Sunday, February 8, 2015

What’s contributing to the increase in “x-Calvinists” and some testimonies

What’s contributing to the increase in “x-Calvinists”?

We have seen a number of testimonies recently of Christians abandoning Calvinism.  The latest that I have seen is from Leighton Flowers, adjunct Professor of Theology at Dallas Baptist University, who shared his testimony on his website  William Birch, who blogs at I, Jacob Arminius, has noted, “The more stories like this we are reading over the last two years is indicative of a trend: the historical ebb and flow of Calvinism is ebbing.”  

A few bloggers have suggested reasons which I believe help to explain this shift and which resonate with my own story.  Here are two:

  1. Calvinism is not as deep and robust a theology as its leaders portray...

Of course, the main reason there are more x-Calvinists is because there are more Calvinists.  While this might seem obvious, hear me out. This comment from Internet Monk, though in another context, stood out to me:

[Reformed theology] is often a first step away from generic evangelicalism, especially for more analytical types. It was for me when I left Bible college and at times during my seminary career and throughout periods of my ministry. Michael Spencer also embraced a form of calvinism for a time until he came to see its limitations...

This was certainly true for me: Calvinism was a good first step into a deeper study of theology, but I know now that it was only a step.  When I first embraced Calvinism, the impression I had was that Calvinism was the end of the road, or the top of the theological mountain. Eventually, however, I was forced to confront its implications, particularly for the character of God.  As more Christians study their Bibles through a Calvinistic lens, I expect that more will also be convicted of the inconsistency between Calvinism and the God of the Bible, just as I was.

When I began reading the testimonies of Arminians, I was surprised at how many are former Calvinists (including Arminius, himself).  If you are beginning to see Calvinism’s limitations, I want to encourage you to keep climbing.  (I hope to compile a recommended reading list in a later post, but for now I would recommend A.W. Tozer, especially The Pursuit of God, Knowledge of the Holy, and That Incredible Christian, and be sure to check out the resources available from SEA and Baptist Centre for Theology and Ministry).

2. Young Calvinists are growing up...

A second reason, also true of my own story, was suggested in a post by Roger Olson:

It’s pretty easy for a young, unmarried or not-yet-parent Young, Restless, Reformed person to embrace double predestination, but when he has a child and gazes on it as his own beloved son or daughter he [begins] to change (or should if his love is real and deep). Could this beloved child be predestined by God our Father to eternal torture in hell? Sure, some very iron clad Calvinists will not let that sway them, but many will. (Link)

I left Calvinism soon after the birth of my second child.  The question facing every Calvinist parent, if they will allow themselves to face it, is “Does God desire my child to be saved (1 Tim 2:4), or does He desire their destruction for His glory?” (at least if you hold to a Piper/Edwards view of Calvinism).

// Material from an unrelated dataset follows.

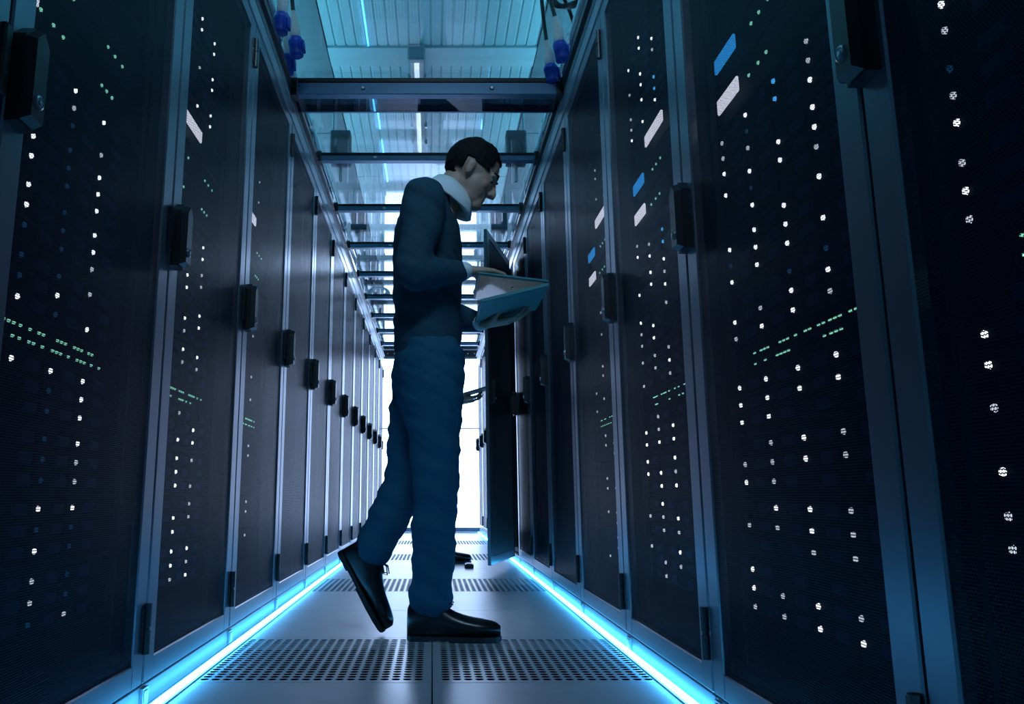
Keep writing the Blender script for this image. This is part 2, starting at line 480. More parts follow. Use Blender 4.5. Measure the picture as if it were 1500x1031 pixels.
# ------------------------------------------------------------------ equipment in the near cabinets
UC = [0.269, .391, .512, .634, .810, .934, 1.058, 1.180, 1.606, 1.728, 1.851]
CO = [.08, .21, .343, .474]
ST = {'R1': '..d...d..... ....w...w..d w....d..w... w...w....d.. w...w...w... wd..w...d... w...w....... w....d...... ............ ............ ............',
      'R2': 'wwwwwwwww... ..wwwwww.www ww..wwww.www ww..wwwwwwww wwwwwwww..dd wwwwdww.wwww .w.w.dwwwwww ww.wwdbwwwbw .w..ww...ww. .ww...w..ww. ww...ww..w..',
      'R3': '.w...ww.w.w. .ww.www..w.. .ww.www.w.w. www.www..w.. w.w..ww.www. ww..ww..w.w. ..w.www..ww. .wb.wwb.w... www.w.b.wwb. .w..www...w. ww...w......',
      'R4': '.w....w...w. ..w..ww..... .ww..w...... ..w..ww..w.. w....w..w... .w...w...... ..w..w....w. .w.b..w..... ..w..w...... .w...w...... ..w.........',
      'L1': '..dw..wd..wd ..wd..dd..ww ..dw..dw..dw ..dw..dw.www .wdw.dw..ddw .ddw.wdw.wdw .wdw.wdw.wdw .wdw..w..www ............ ............ ............',
      'L2': '..ww..ww..ww ..w...ww...w ..ww..w...ww ..ww...w..w. ......ww..ww ..w...ww...w ..w...ww...w ...w..ww..w. ..ww...w.... ..ww...w.... ..ww..ww....',
      'L3': '..w...w....w ..w....w...w ..w...w..... ..ww...w.... ..w...ww.... ...w..w..... ..w....w.... ..w...w..... ..w....w.... ...w..w..... ..w...w.....'}
RACKS = {'R1': (rackR(-1), -PI / 2, 'first right-hand rack'), 'R2': (rackR(0), -PI / 2, 'second right-hand rack'), 'R3': (rackR(1), -PI / 2, 'third right-hand rack'),
         'R4': (rackR(2), -PI / 2, 'fourth right-hand rack'), 'L1': (rackL(0), PI / 2, 'first left-hand rack'), 'L2': (rackL(1), PI / 2, 'second left-hand rack'), 'L3': (rackL(2), PI / 2, 'third left-hand rack')}
FY = .080                      # equipment fronts behind the door face
def chassis(zh):
    mb = MB(); mb.bbox(.050, .676, FY, FY + .55, -zh, zh, .002)
    for x in (.046, .664): mb.bbox(x, x + .018, FY - .010, FY + .004, -zh * .96, zh * .96, .002)
    return mb.mesh('chassis', M['inside'])
ch_me, ch1_me = chassis(.0595), chassis(.044)
sw_me = chassis(.030)
bay_me = MB().bbox(0, .118, -.010, 0, -.0155, .0155, .002).box(.012, .060, -.012, -.010, -.010, .010).mesh('drive_bay', M['bay'])
lev_me = MB().bbox(.066, .112, -.015, -.010, -.009, .009, .002).mesh('drive_lever', M['lever'])
led_me = {c: MB().prism([(x, z * 1.15) for x, z in disc(.0045, 8)], 0, .004, YZ, .8).mesh('status_light', M['led_' + c]) for c in 'wmbdg'}
ledg_me = MB().prism(disc(.0042, 8), 0, .003, YZ, .8).mesh('status_light', M['led_g'])
port_me = MB().box(-.0055, .0055, -.003, 0, -.006, .006).mesh('port', M['bay'])
portl_me = MB().prism([(-.0034, -.0022), (.0034, -.0022), (.0034, .0022), (-.0034, .0022)], 0, .003, YZ, .8).mesh('status_light', M['led_g'])
def screen(w_, h_, m): return MB().bbox(0, w_, -.006, 0, -h_ / 2, h_ / 2, .0015).mesh('display', M[m])
scr = {'wide': screen(.172, .034, 'scr_w'), 'blue': screen(.112, .034, 'scr_b'), 'white': screen(.112, .034, 'scr_w')}
slot = ['lowest', 'second lowest', 'third lowest', 'fourth lowest', 'first server above the network switch', 'second server above the network switch', 'third server above the network switch', 'fourth server above the network switch', 'third from the top', 'second from the top', 'topmost']
for key, (loc, rz, where) in RACKS.items():
    states = ST[key].split()
    near = key in ('R1', 'R2', 'R3', 'L1', 'L2')
    mt = Matrix.Translation(loc) @ Matrix.Rotation(rz, 4, 'Z')
    for i, zc in enumerate(UC):
        lit = sum(c in 'wb' for c in states[i])
        t = thing('storage_server', f'black storage server, {slot[i]} in the {where}', 'server',
                  mt @ Vector((0, 0, zc)), rz, f'storage servers in the {where}')
        put('chassis', ch_me, t)
        for r in range(3):
            for j in range(4):
                s = states[i][r * 4 + j]
                if s == 'w' and (key in ('R4', 'L3') or random.random() < (.22 if zc > .6 else .5)): s = 'm'
                u, z = CO[j], (r - 1) * .036
                if near:
                    b = put('drive_bay', bay_me, t, (u - .016, FY, z))
                    put('drive_lever', lev_me, b)
                    if s != '.': put('status_light', led_me[s], b, (.016, -.012, 0))
                elif s != '.':
                    put('status_light', led_me[s], t, (u, FY - .002, z))
    for zc, kind, us in ((1.302, 'white', (.215, .262, .300, .475, .500, .528)), (1.400, 'blue', (.245, .283, .325, .490, .527, .568)), (1.495, 'wide', ())):
        nm = {'white': 'rack server with a small white display', 'blue': 'rack server with a small blue display', 'wide': 'rack server with a wide white display'}[kind]
        t = thing('display_server', f'black {nm} in the {where}', 'server', mt @ Vector((0, 0, zc)), rz, 'rack servers with lit displays')
        put('chassis', ch1_me, t)
        put('display', scr[kind], t, (.225 if kind == 'wide' else .072, FY - .010, 0))
        for u in us: put('status_light', ledg_me, t, (u, FY - .001, 0))
    t = thing('network_switch', f'network switch with two rows of green port lights in the {where}', 'switch', mt @ Vector((0, 0, .7215)), rz, 'network switches')
    put('chassis', sw_me, t)
    rnd = random.Random(key)
    for r in (0, 1):
        for k in range(26):
            u = .145 + k * .0158 + (k // 6) * .006
            if near: put('port', port_me, t, (u, FY, (.5 - r) * .024))
            if rnd.random() < (.62 if r == 0 else .48): put('port_light', portl_me, t, (u, FY - .003, (.5 - r) * .022))

# ------------------------------------------------------------------ LED strips along both plinths
def strip_me():
    mb = MB().tube([(0, .006, .011), (0, W - .006, .011)], .0078, 8)
    return mb.mesh('light_tube', M['strip'])
sm = strip_me(); sb = MB().box(-.009, .009, .002, W - .002, .0006, .004).mesh('channel', M['stripback'])
for side, x, y0, rng in (('left', -.592, YL, range(-1, NL)), ('right', .561, YR, range(-3, NL))):
    for k in rng:
        n = k + 1
        if k < -1:
            t = thing('led_strip', f'cyan light strip beside the camera along the {side} racks, length {"nearer" if k == -2 else "farther"} behind it', 'light strip', (x, y0 + W * k, 0), 0, f'light strips along the {side} racks')
            put('light_tube', sm, t); put('channel', sb, t)
            continue
        t = thing('led_strip', f'cyan light strip on the floor along the {side} racks, {ORD[n]} length from the camera', 'light strip', (x, y0 + W * k, 0), 0, f'light strips along the {side} racks')
        put('light_tube', sm, t); put('channel', sb, t)

# ------------------------------------------------------------------ containment roof
def rail(side, sx, xf):
    t = thing('roof_rail', f'long aluminium rail on top of the {side} racks', 'rail', (0, 0, 0))
    x0, x1 = xf - sx * .004, xf + sx * .045
    a, b = min(x0, x1), max(x0, x1)
    obj('lower_rail', MB().bbox(a, b, .2, YEND, H1 + .003, H1 + .060, .002), M['alu'], t)
    obj('groove', MB().box(min(xf + sx * .004, x1), max(xf + sx * .004, x1), .2, YEND, H1 + .060, H1 + .070), M['seal'], t)
    obj('upper_rail', MB().bbox(a, b, .2, YEND, H1 + .070, H1 + .128, .002), M['alu'], t)
    obj('sealing_lip', MB().box(min(xf - sx * .004, xf - sx * .02), max(xf - sx * .004, xf - sx * .02), .2, YEND, H1 + .100, H1 + .126), M['seal'], t)
rail('left', -1, XL); rail('right', 1, XR)
YB = [3.12 + .735 * k for k in range(9)]
bolt_me = MB().lathe([(.010, 0), (.010, .003), (.006, .006), (.003, .006)], YZ, 12).mesh('bolt', M['steel'])
bl, br_ = XL + .006, XR - .006
for k, y in enumerate(YB):
    wide = k == 0
    t = thing('roof_beam', ['wide dark beam across the aisle roof, nearest to the camera', 'dark blue beam across the aisle roof just above the head of the walking man'][k] if k < 2 else f'slim dark beam across the aisle roof, {ORD[k]} from the camera', 'beam', (0, y, ZROOF), 0, 'beams of the clear aisle roof')
    hgt = .052 if wide else .026
    obj('profile', MB().bbox(bl, br_, 0, .045, -hgt, .004, .003), M['dark_alu'], t)
    obj('seal', MB().box(bl, br_, -.004, .05, .004, .022 if wide else .015), M['seal'], t)
    obj('gasket', MB().box(bl, br_, .012, .032, .022 if wide else .015, .062), M['glass'], t)
    if wide:
        obj('smoked_strip', MB().box(bl, br_, .05, .20, -.030, -.024), M['smoke'], t)
        obj('rear_profile', MB().bbox(bl, br_, .195, .215, -.030, .006, .003), M['dark_alu'], t)
    for x in (-.30, .26): put('bolt', bolt_me, t, (x, -.001, -hgt * .45))
    for x in (bl, br_): obj('end_plate', MB().bbox(min(x, x + math.copysign(.03, -x)), max(x, x + math.copysign(.03, -x)), -.008, .055, -hgt - .006, .024, .003), M['seal'], t)
ys = [.8, 1.52, 2.23] + YB + [YEND - .06]
for i in range(len(ys) - 1):
    tag(obj('roof_panel', MB().box(bl + .002, br_ - .002, ys[i] + .01, ys[i + 1] + .008, ZROOF + .062, ZROOF + .068), M['glass']),
        f'clear flat roof panel over the aisle, {ORD[i]} from the camera', 'panel', 'clear panels of the aisle roof')

# ------------------------------------------------------------------ end door
door = struct(thing('door_1', 'x', 'x', (0, YEND, 0))); del door['label'], door['category']
dl, dr = -.72, .63
for b in ((dl - .05, dl + .012, 0, .05, .0, 2.18), (dr - .002, dr + .05, 0, .05, .0, 2.18), (dl, dr, -.01, .05, .012, .062), (dl, dr, 0, .05, 2.165, 2.18)):
    obj('door_frame', MB().bbox(*b, .003), M['dark_alu'], door)
obj('threshold', MB().bbox(dl, dr, -.06, .0, .0, .014, .003), M['stripback'], door)
for (z0, z1) in ((.062, .795), (.799, 1.272), (1.284, 2.165)):
    obj('pane', MB().box(dl + .012, dr - .002, .018, .030, z0, z1), M['pane'], door)
obj('glazing_bar', MB().box(dl + .012, dr - .002, .012, .034, 1.272, 1.284), M['dark_alu'], door)
hb = obj('header_box', MB().bbox(dl - .05, dr + .05, -.045, .09, 2.18, 2.272, .004), M['seal'], door)
for x in [dl + .07 + k * .085 for k in range(16)]:
    obj('roller', MB().lathe([(.008, 0), (.008, .008), (.004, .012)], Matrix.Translation((x, -.045, 2.225)) @ YZ, 10), M['steel'], door)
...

A. W. Tozer wrote, “If our faith is to have a firm foundation we must be convinced beyond any possible doubt that God is altogether worthy of our trust” (Link).  The Calvinist depiction of God with a “secret will” which often contradicts His Word[1] is a far stretch from “the humble, other-oriented, self-sacrificial God revealed in Jesus Christ”[2].  (In his sermon on Romans 9, Greg Boyd discusses this same objection in his own journey away from Calvinism, Link).

Here are some of the testimonies which have especially stood out to me since I left Calvinism:

Also check out:

[1] I think especially of passages like Ezekiel 18:32: can God take "no pleasure" in that which brings Him the most glory?  Or put another way, can God take "no pleasure" in that which He decreed/ordained, and rendered certain because it brings Him the most glory?
[2] This is a quote from Greg Boyd’s endorsement of Austin Fischer’s book.

* On the second reason, also take a look at: William Birch, A Love Greater Than That of God Himself.
** John Piper, a prominent Calvinist leader, has addressed this regarding his own children (Link):
But I am not ignorant that God may not have chosen my sons for his sons. And, though I think I would give my life for their salvation, if they should be lost to me, I would not rail against the Almighty. He is God. I am but a man. The potter has absolute rights over the clay. Mine is to bow before his unimpeachable character and believe that the Judge of all the earth has ever and always will do right.
Notice how painful this is to his conscience: in Piper's view, at the end of the day if his sons are not believers it is not because they have rejected the Gospel, but rather it is because God has rejected them.